What an opportunity.
So our team leaned into the questions and “how might we”s. We set down our own assumptions and pride of authorship. We put on the “teacher’s view” glasses that the design team built for us. And then we shut our mouths for a moment and just abided by our #1 value: listen to teachers.
The unexpected bonus? We were so immersed in this mindset, that we brought this questioning method to dinner and back to our AirBnB for conversations late into the night about what our customers needed, what we could build, and what’s possible at Alpaca. I think it deepened our own way of talking about the product internally, and our own skills at bringing customer voice to the table.
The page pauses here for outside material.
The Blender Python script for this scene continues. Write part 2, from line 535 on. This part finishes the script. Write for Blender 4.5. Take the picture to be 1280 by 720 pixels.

What emerged over five short days was a re-imagining of Alpaca’s check-in for educators that builds trust between school leaders and their teams; that delivers value to the educator at the moment of the survey; and that builds a body of knowledge around educator wellbeing that could spark a national conversation.
In the next few days and weeks, you’ll see our new product roadmap and at the end of the summer, you’ll see a new experience for Alpaca Pulse. We cannot wait to share with you. We know exactly what we’re building, or at least, we know the value we want to deliver to our customers with Pulse, and how we think we might accomplish it.


We’ve got a tight timeline for the first release of Alpaca 2.0 — it’s going to be ready for the new school year. But I believe we’ll all come away with a product that makes us say “oh yeah — why didn’t we build it that way in the first place?”
Still, I wouldn’t have built our 1.0 product differently. As you know, Alpaca is a team that works FAST — when we have an idea, we move on it quickly, to get it into the world without too much concern as to whether it’s perfect. The upside there is that we get to test our ideas with real customers quickly. The downside is that we don’t often go back to say “hey, why did we make that decision?” or “what value is that providing to educators?”
The Summer Studio gave us that opportunity — to get aligned with our customer and with our own product values, to listen carefully, and then to build a solution that we’re proud of. That’s the value of working out loud, in the open, with your customer in the room.
Here’s the challenge for each of us this week. Think about one element of YOUR work (our product? our onboarding? our event presence? our sales demo?) and ask yourself three questions:
Am I holding on to anything in this work just “because that’s how we’ve done it?”
Have I listened to teachers enough about this? (You know, we’ve got 24 of them joining us in 2 weeks!)
How might we improve the value to educators in this part of our work?
Try it with post-it notes! Give it twenty minutes of your time, to dissect a teeny part of what you do, ask yourself some hard questions, and consider the teacher perspective. Then make a few “how might we” statements and put them close to your work space. See what happens, and report back!
Off we go — it’s time to build Pulse 2.0, with the educators at the center of the experience.
Onward!
KB





What a week! And what an inspiring message, Karen. I'm excited to hear about the testing and see you launch Pulse 2.0!